I planted garlic late this fall. The company I order it from in Asheville had to pick themselves up from the dregs of Hurricane Helene. I, too, reeled for weeks at the damage done to so many communities, and when they emailed offering to cancel and refund garlic orders in case that was the last thing you needed to think about it, I kept mine: I needed the  normalcy of it. I needed to plant something after all those trees were uprooted. I’ve been planting garlic for a few years now; it has become my autumn ritual. When the sacks of garlic seeds arrived, I dug trenches with a shovel, filled the trenches with compost from my chickens’ manure and bedding, kitchen scraps, and weeds, and layered in top soil to give the garlic something to root into come spring. 

Again I knew the texture of soil as I sifted through clay and stone, as I mixed rich manure with soil hardened by drought and washed out by heavy rain. My knees were cold pressed into that soil, bare skin on bare skin. As I knelt there, I thought of the poem by Indigenous poet John Trudell “Diablo Canyon” where he says, 

“They told me squat over there

By the trash

They left a soldier to guard me

I was the Vietcong

I was Crazy Horse

Little did they understand

Squatting down in the earth

They placed me with my power”

(quoted from When the Light of the World was Subdued, Our Songs Came Through)

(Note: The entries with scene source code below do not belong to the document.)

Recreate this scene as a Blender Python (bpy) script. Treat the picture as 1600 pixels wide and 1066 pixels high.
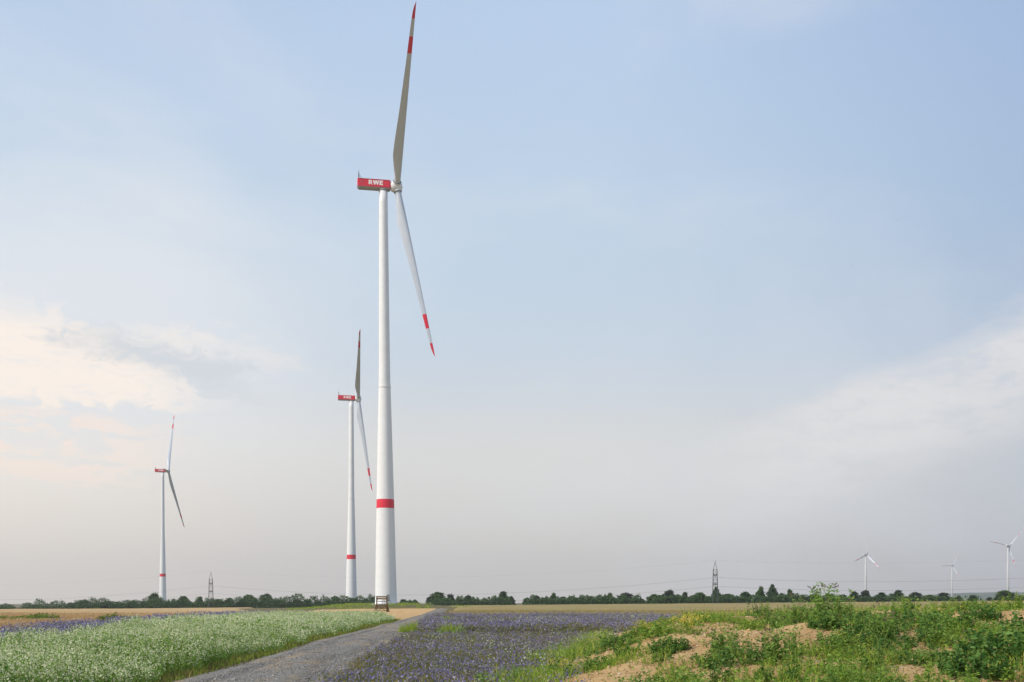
import bpy, math, random
import numpy as np
from mathutils import Matrix, Vector

for o in list(bpy.data.objects):
    bpy.data.objects.remove(o)
rng = np.random.default_rng(7)
random.seed(7)
R = math.radians
scene = bpy.context.scene
C = scene.collection
F = 1555.0 / 1600.0          # focal length in picture widths
CAM_H = 2.0

# ------------------------------------------------------------------ camera
cam_d = bpy.data.cameras.new('camera')
cam = bpy.data.objects.new('camera', cam_d)
C.objects.link(cam)
cam.location = (0, 0, CAM_H)
cam.rotation_euler = (R(90), 0, 0)
cam_d.sensor_width = 36
cam_d.lens = 36 * F
cam_d.shift_y = (942 - 533) / 1600
cam_d.clip_start = 0.1
cam_d.clip_end = 40000
scene.camera = cam

# ------------------------------------------------------------------ light
SUN_AZ, SUN_EL = -120.0, 40.0        # degrees from the view direction, left negative
sun_d = bpy.data.lights.new('sun', 'SUN')
sun_d.energy = 2.5
sun_d.angle = R(9)
sun_d.color = (1.0, 0.92, 0.80)
sun = bpy.data.objects.new('sun', sun_d)
C.objects.link(sun)
sdir = Vector((math.sin(R(SUN_AZ)) * math.cos(R(SUN_EL)), math.cos(R(SUN_AZ)) * math.cos(R(SUN_EL)), math.sin(R(SUN_EL))))
sun.rotation_euler = sdir.to_track_quat('Z', 'Y').to_euler()

scene.view_settings.view_transform = 'Standard'
scene.view_settings.look = 'None'
scene.view_settings.gamma = 1
scene.view_settings.use_curve_mapping = False
scene.view_settings.exposure = 0.5

class NT:
    """small helper to write node trees"""
    def __init__(s, tree):
        s.t = tree
    def n(s, typ, **kw):
        nd = s.t.nodes.new(typ)
        for k, v in kw.items():
            setattr(nd, k, v)
        return nd
    def set(s, inp, v):
        if hasattr(v, 'is_output') or isinstance(v, bpy.types.NodeSocket):
            s.t.links.new(v, inp)
        elif v is not None:
            if hasattr(inp.default_value, '__len__') and isinstance(v, (tuple, list)) and len(v) == 3 and len(inp.default_value) == 4:
                v = tuple(v) + (1,)
            inp.default_value = v
    def m(s, op, a, b=None, c=None, clamp=False):
        nd = s.n('ShaderNodeMath', operation=op, use_clamp=clamp)
        s.set(nd.inputs[0], a)
        if b is not None: s.set(nd.inputs[1], b)
        if c is not None: s.set(nd.inputs[2], c)
        return nd.outputs[0]
    def smooth(s, v, a, b, lo=0.0, hi=1.0):
        nd = s.n('ShaderNodeMapRange', interpolation_type='SMOOTHSTEP')
        s.set(nd.inputs['Value'], v)
        s.set(nd.inputs['From Min'], a); s.set(nd.inputs['From Max'], b)
        s.set(nd.inputs['To Min'], lo); s.set(nd.inputs['To Max'], hi)
        return nd.outputs['Result']
    def mix(s, f, a, b, mode='MIX'):
        nd = s.n('ShaderNodeMix', data_type='RGBA', blend_type=mode)
        s.set(nd.inputs[0], f); s.set(nd.inputs[6], a); s.set(nd.inputs[7], b)   # RGBA sockets are the third pair
        return nd.outputs[2]
    def noise(s, vec, scale, detail=4, rough=0.55, dist=0.0, out='Fac'):
        nd = s.n('ShaderNodeTexNoise')
        if vec is not None: s.set(nd.inputs['Vector'], vec)
        nd.inputs['Scale'].default_value = scale
        nd.inputs['Detail'].default_value = detail
        nd.inputs['Roughness'].default_value = rough
        nd.inputs['Distortion'].default_value = dist
        return nd.outputs[out]
    def ramp(s, fac, stops, interp='LINEAR'):
        nd = s.n('ShaderNodeValToRGB')
        s.set(nd.inputs[0], fac)
        cr = nd.color_ramp
        cr.interpolation = interp
        while len(cr.elements) > 1:
            cr.elements.remove(cr.elements[-1])
        for i, (p, c) in enumerate(stops):
            e = cr.elements[0] if i == 0 else cr.elements.new(p)
            e.position = p
            e.color = tuple(c) + (1,)
        return nd.outputs[0]

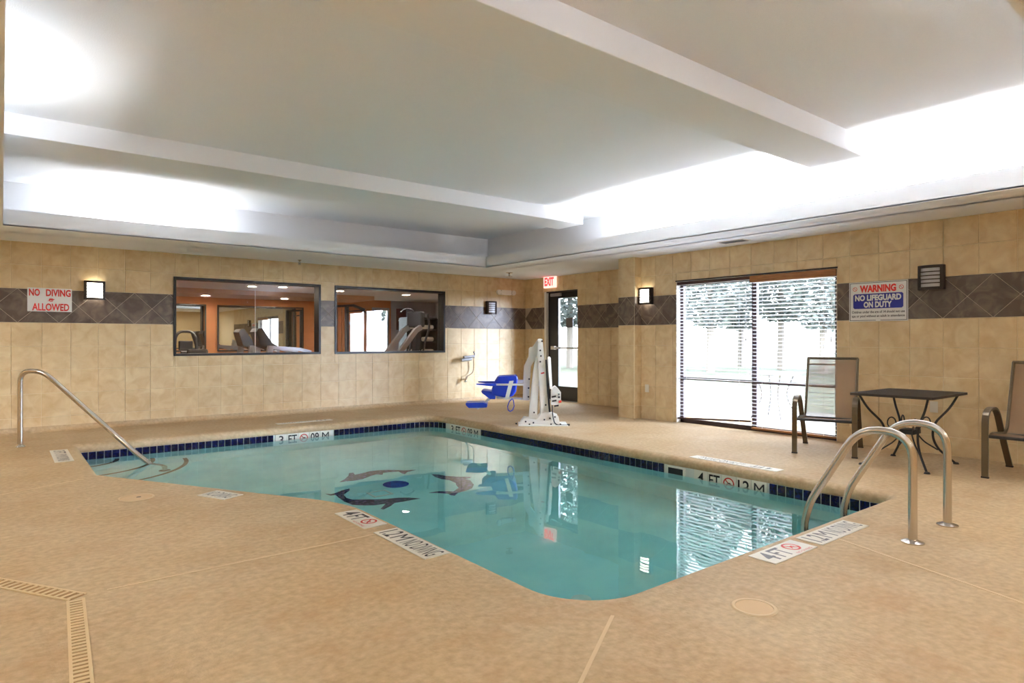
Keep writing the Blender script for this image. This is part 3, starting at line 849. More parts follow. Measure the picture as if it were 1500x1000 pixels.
# ------------------------------------------------------------------ gym windows in the back wall
for i, (u0, u1, z0, z1) in enumerate(GW):
    w = struct(empty('window_%d' % (i + 2), ((u0 + u1) / 2, YB, z0)), ('wide' if i == 0 else 'far right') + ' black framed interior window looking into the gym', 'window')
    def G(name, mb, m):
        o = obj(name, mb, m, w); o.matrix_parent_inverse = Matrix.Translation((-(u0 + u1) / 2, -YB, -z0)); return o
    f = .035; ya, yb = YB - .018, YB + TH + .01
    G('frame_jamb', MB().box(u0, u0 + f, ya, yb, z0, z1), 'black_frame'); G('frame_jamb', MB().box(u1 - f, u1, ya, yb, z0, z1), 'black_frame')
    G('frame_head', MB().box(u0 + f, u1 - f, ya, yb, z1 - f, z1), 'black_frame'); G('frame_sill', MB().box(u0 + f, u1 - f, ya, yb, z0, z0 + f), 'black_frame')
    if i == 0:
        xm = 3.17
        for a, b in ((u0 + f, xm), (xm, u1 - f)): G('pane', MB().box(a + .001, b - .001, YB + .09, YB + .096, z0 + f, z1 - f), 'gym_pane')
        G('pane_joint', MB().box(xm - .004, xm + .004, YB + .088, YB + .098, z0 + f, z1 - f), 'white_plastic')
    else:
        G('pane', MB().box(u0 + f, u1 - f, YB + .09, YB + .096, z0 + f, z1 - f), 'gym_pane')

# ------------------------------------------------------------------ exterior door
door = struct(empty('door_1', (XD + .08, (DY0 + DY1) / 2, 0)), 'black framed glass exit door in the far right corner', 'door')
def DP(name, mb, m, parent=None):
    o = obj(name, mb, m, door); o.matrix_parent_inverse = Matrix.Translation((-XD - .08, -(DY0 + DY1) / 2, 0)); return o
xa, xb = XD + .05, XD + .10
GY1 = 9.50
DP('stile', MB().box(xa, xb, GY1, DY1, 0.01, DZ1 - .02), 'black_frame'); DP('stile', MB().box(xa, xb, DY0, DY0 + .03, 0.01, DZ1 - .02), 'black_frame')
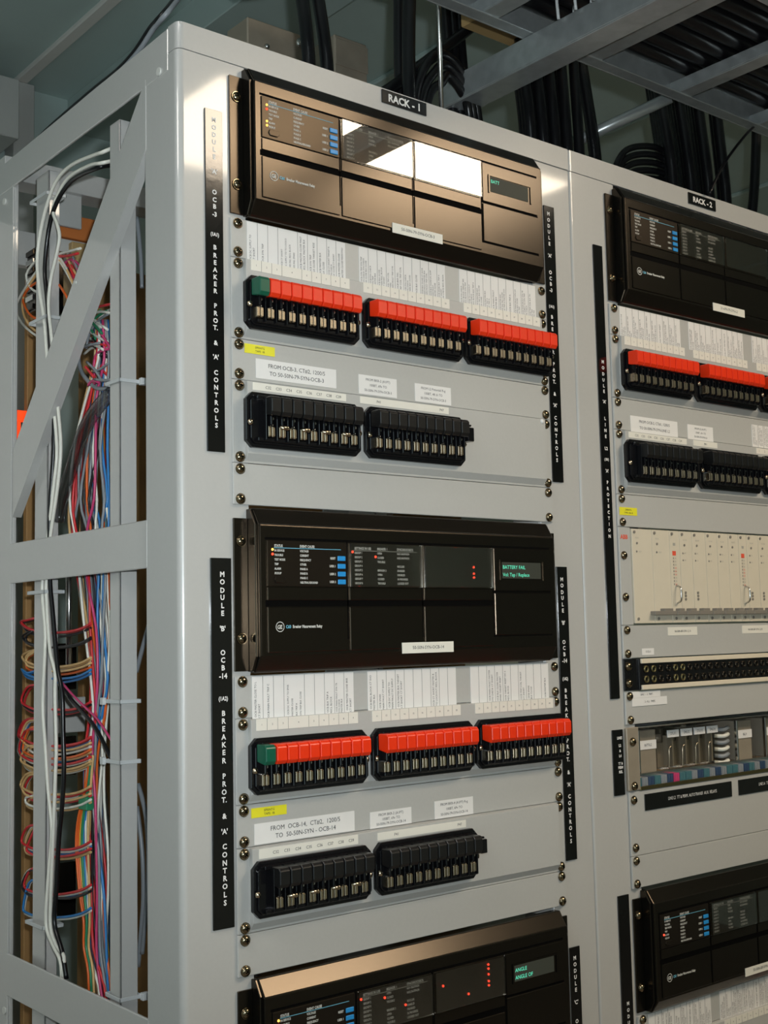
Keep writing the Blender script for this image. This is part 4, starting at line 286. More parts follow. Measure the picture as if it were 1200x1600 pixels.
# ================================================================== racks
RX=[0.0,0.6085]
def make_rack(x0, xa, xb, label, first):
    """x0: left mounting holes; xa..xb: outer faces of the posts"""
    t=thing('equipment_rack',label,'rack',((xa+xb)/2,0.25,0),)
    ox,oy=-(xa+xb)/2,-0.25
    def L(mb,name,m_='paint',bevel=.0008,seg=1): return mb.build(name,m_,t,(ox,oy,0),bevel,seg)
    zb,zh,ztop=0.08,zi(0.0)+.0,zi(-1.30)
    def ell(x1,y1,Rr):
        arc=lambda rad:[(xa+Rr-rad*math.sin(math.pi/2*k/8),Rr-rad*math.cos(math.pi/2*k/8)) for k in range(9)]
        return [(x1,0)]+arc(Rr)+[(xa,y1),(xa+.003,y1)]+arc(Rr-.003)[::-1]+[(x1,.003)]
    RR=.0075 if first else .004
    lp=MB(); lp.prism_z(ell(x0+.012,.070,RR)[::-1],zb,zh); lp.box(xa+.003,xa+.018,.067,.070,zb,zh); lp.box(x0+.010,x0+.012,.003,.05,zb,zh)
    L(lp,'front_post',bevel=0)
    rp=MB().box(x0+.4531,xb-.0012,0,.003,zb,zh); rp.box(xb-.0042,xb-.0012,.003,.070,zb,zh); rp.box(x0+.4531,x0+.4551,.003,.05,zb,zh)
    L(rp,'front_post')
    for xs in ((xa,xa+.012),(xb-.056,xb-.001)):
        r=MB().box(xs[0],xs[1],.497,.500,zb,zh)
        if xs[0]==xa: r.box(xa,xa+.003,.432,.497,zb,zh); r.box(xa+.003,xa+.008,.432,.435,zb,zh)
        else: r.box(xs[1]-.003,xs[1],.432,.497,zb,zh)
        L(r,'rear_post')
    h=MB().prism_z([(x-.0008*0,y-.0008) for x,y in ell(xb-.0012,.020,RR)[::-1]],zh+.0008,ztop-.0012); h.box(xa+.003,xb-.0012,.0,.040,ztop-.004,ztop-.0013)
    L(h,'header',bevel=0)
    L(MB().box(xa,xb-.001,.46,.50,zh,ztop),'rear_header')
    L(MB().box(xa,xb,.0,.5,0,.08),'base')
    # side frame: top, middle and lower rails, braces, inner mounting rails
    sides=[(xa,1)] if first else []
    sides.append((xb-.0045,-1))
    for xs,sgn in sides:
        a,b=(xs,xs+.003)
        L(MB().prism_x([(.0195,ZT-.027),(.4985,ZT-.030),(.4985,ZT+.0100),(.0195,ZT+.0195)],a-.0005,b).prism_x([(.04,ZT+.0145),(.46,ZT+.0062),(.46,ZT+.0092),(.04,ZT+.0175)],a+.0031,a+.035 if sgn>0 else b+.002),'top_rail',bevel=.0008)
        for zc in (ZT-.527,ZT-1.036,ZT-1.55):
            L(MB().box(a-.0004,b,.068,.434,zc-.0255,zc+.0255),'side_rail',bevel=.001)
        # upper brace slopes down to the rear, lower one the other way
        e=MB(); e._prism([(a-.0008,.068,ZT-.0195),(a-.0008,.068,ZT-.098),(a-.0008,.424,ZT-.468),(a-.0008,.424,ZT-.382)],
                         [(a+.0022,.068,ZT-.0195),(a+.0022,.068,ZT-.098),(a+.0022,.424,ZT-.468),(a+.0022,.424,ZT-.382)])
        e._prism([(a+.0022,.068,ZT-.098),(a+.0022,.068,ZT-.0945),(a+.0022,.424,ZT-.4645),(a+.0022,.424,ZT-.468)],
                 [(a+.011,.068,ZT-.098),(a+.011,.068,ZT-.0945),(a+.011,.424,ZT-.4645),(a+.011,.424,ZT-.468)])
        L(e,'diagonal_brace',bevel=0)
        if first and sgn>0:
            for (y0,y1,w) in ((.151,.175,.021),(.344,.381,.015)):
                r=MB().box(-.060,-.058,y0,y1,zb,ZT-.032); r.box(-.060,-.060+w,y0,y0+.002,zb,ZT-.032)
                L(r,'inner_rail',bevel=.0006)
            for (yy,zz) in ((.037,ZT-.022),(.458,ZT-.043),(.437,ZT-1.080),(.240,ZT-.205)):
                L(MB().cyl((xa-.0022,yy,zz),(xa+.0005,yy,zz),.0045 if zz>ZT-.1 or yy>.4 else .002,12),'hole_plug','legend',bevel=0)
    return t,(ox,oy)
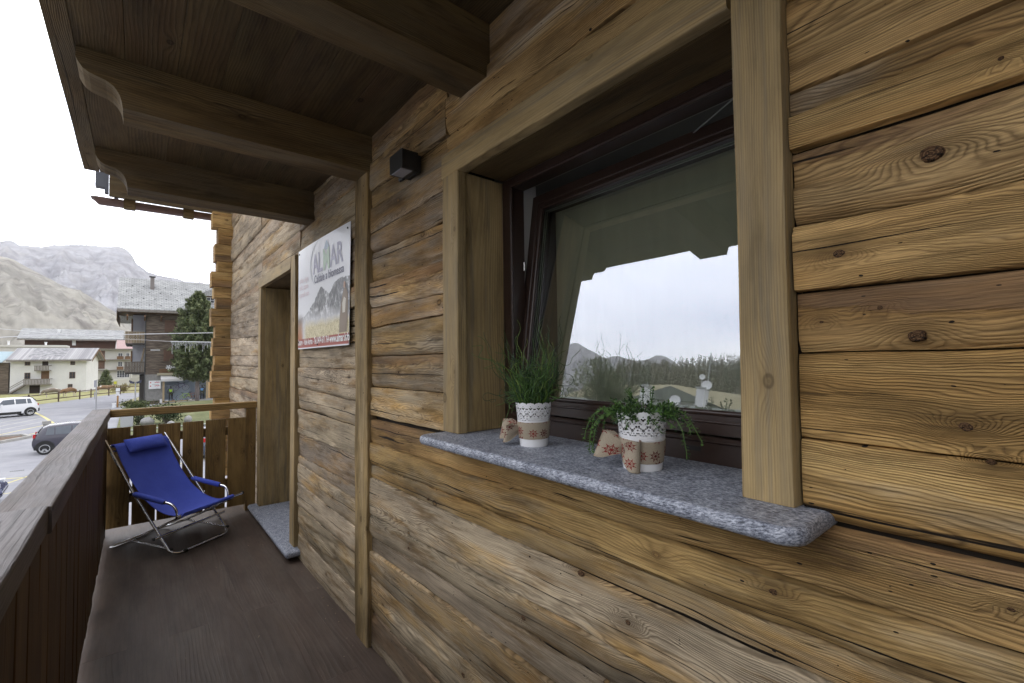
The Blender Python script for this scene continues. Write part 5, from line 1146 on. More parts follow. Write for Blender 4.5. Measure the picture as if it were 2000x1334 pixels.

How do we find the within when we are so focused on external experience, addicted to things? We need the things to create experience for us, thus we keep ourselves from ever touching, let alone dwelling in, that infinite space inside us. It’s an addiction, O’Donoue calls it. “And you won’t find our roots online” says Indigenous poet Jamaica Heolimeleikalani Osorio in “Kumulipo.”

The day after I planted garlic I wrote: 

Some poetry today is like swallowing glass, its jagged edges brutalize my throat as I try to integrate it into myself. Not like this day, this Sunday gray of sky and soft of human striving. Three birds speak first: a cardinal, someone that sounds like a seagull yet so far from the sea, and a bird with a rapid trill. Rain fell on the garlic I planted and still lingers, the first rain a month after the storm. 

Let me I take the bad with the good, for extremes of either one lead to the same ruin.